The Fault in Our Stars’s Ansel Elgort plays Tim, a shy boy who spends too much time playing video games and has a crush on Brandy. Her hyper protective mother (a very one-note Jennifer Garner) monitors her daughter’s online and phone activity in the belief the internet is evil. 
 
Meanwhile, an unhappily married couple (Adam Sandler and Rosemarie DeWitt) are using various online methods to cheat on each other. 
 
There are other story threads to underline Reitman’s apparent message that the internet is the root of all that is wrong with society, sidestepping the truth that people have always lied to and deceived each other. 
 
It’s a dour, nagging film that for all its good intentions, has nothing new to say. 
 
The Penguins of Madagascar (G) **** Esther McCarthy 
 
A spin-off comes to the big screen to delightful effect as those bold penguins from the Madagascar series get their own movie. Thanks to a great script and some imaginative animation this works a treat. 
 
The movie opens with a cute  - but not too saccharine - origins story in which Skipper, Kowalski and Rico go rogue in their South Pole home, only to find they’ve become disconnected from the rest of the penguin pack. 
 
They have responsibilities, too, in the form of the egg-hatching baby penguin, Private, who they take under their wings. 
 
Doom lurks in the form of the villainous Dr Octavius Brine (voiced with aplomb by John Malkovich).
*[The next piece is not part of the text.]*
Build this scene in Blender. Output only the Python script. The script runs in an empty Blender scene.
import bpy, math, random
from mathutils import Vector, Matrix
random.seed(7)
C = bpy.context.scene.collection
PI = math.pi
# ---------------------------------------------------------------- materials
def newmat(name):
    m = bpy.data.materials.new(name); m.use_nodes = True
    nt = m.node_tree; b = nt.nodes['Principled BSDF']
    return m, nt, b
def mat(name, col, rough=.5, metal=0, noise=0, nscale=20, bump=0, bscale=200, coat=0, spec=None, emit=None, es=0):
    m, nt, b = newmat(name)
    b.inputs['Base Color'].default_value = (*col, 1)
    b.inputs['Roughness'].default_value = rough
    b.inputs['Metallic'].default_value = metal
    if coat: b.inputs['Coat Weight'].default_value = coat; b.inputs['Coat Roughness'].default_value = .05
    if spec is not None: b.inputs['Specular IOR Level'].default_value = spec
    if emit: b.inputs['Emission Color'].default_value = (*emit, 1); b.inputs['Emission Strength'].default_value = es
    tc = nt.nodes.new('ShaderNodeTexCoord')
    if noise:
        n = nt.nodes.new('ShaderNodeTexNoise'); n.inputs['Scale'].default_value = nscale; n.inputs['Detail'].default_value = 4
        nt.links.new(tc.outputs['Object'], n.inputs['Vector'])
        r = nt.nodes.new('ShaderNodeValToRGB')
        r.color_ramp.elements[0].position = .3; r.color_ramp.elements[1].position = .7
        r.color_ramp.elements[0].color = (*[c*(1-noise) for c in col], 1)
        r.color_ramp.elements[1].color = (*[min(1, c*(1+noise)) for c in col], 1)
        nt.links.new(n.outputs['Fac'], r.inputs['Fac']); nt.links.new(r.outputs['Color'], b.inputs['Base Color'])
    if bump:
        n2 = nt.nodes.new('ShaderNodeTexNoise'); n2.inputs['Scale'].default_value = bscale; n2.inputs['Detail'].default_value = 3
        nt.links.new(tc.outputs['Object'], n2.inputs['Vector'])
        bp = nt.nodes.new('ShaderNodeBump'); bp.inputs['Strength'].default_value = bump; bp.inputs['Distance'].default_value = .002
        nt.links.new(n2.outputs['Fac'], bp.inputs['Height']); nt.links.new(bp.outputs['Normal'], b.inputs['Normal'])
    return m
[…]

He’s never forgiven them for outdoing him in the cuteness stakes  -  and forcing him to find another home  -  when they were both resident in the same city zoo. 
 
He’s determined to destroy our waddling heroes, forcing them to join forces with a slick, mysterious organisation called The North Wind. 
 
Led by the husky-voiced Agent Classified (Benedict Cumberbatch, whose mispronunciation of the word ‘penguin’ throughout just adds to the mayhem) they are an elite band of agents who may just be able to save the penguins from meeting a grizzly end. 
 
There’s a spontaneity to The Penguins of Madagascar, an up-for-it approach from all involved, that makes it the wackiest and funniest animated movie since last spring’s wonderful Lego Movie. Grab a child and go.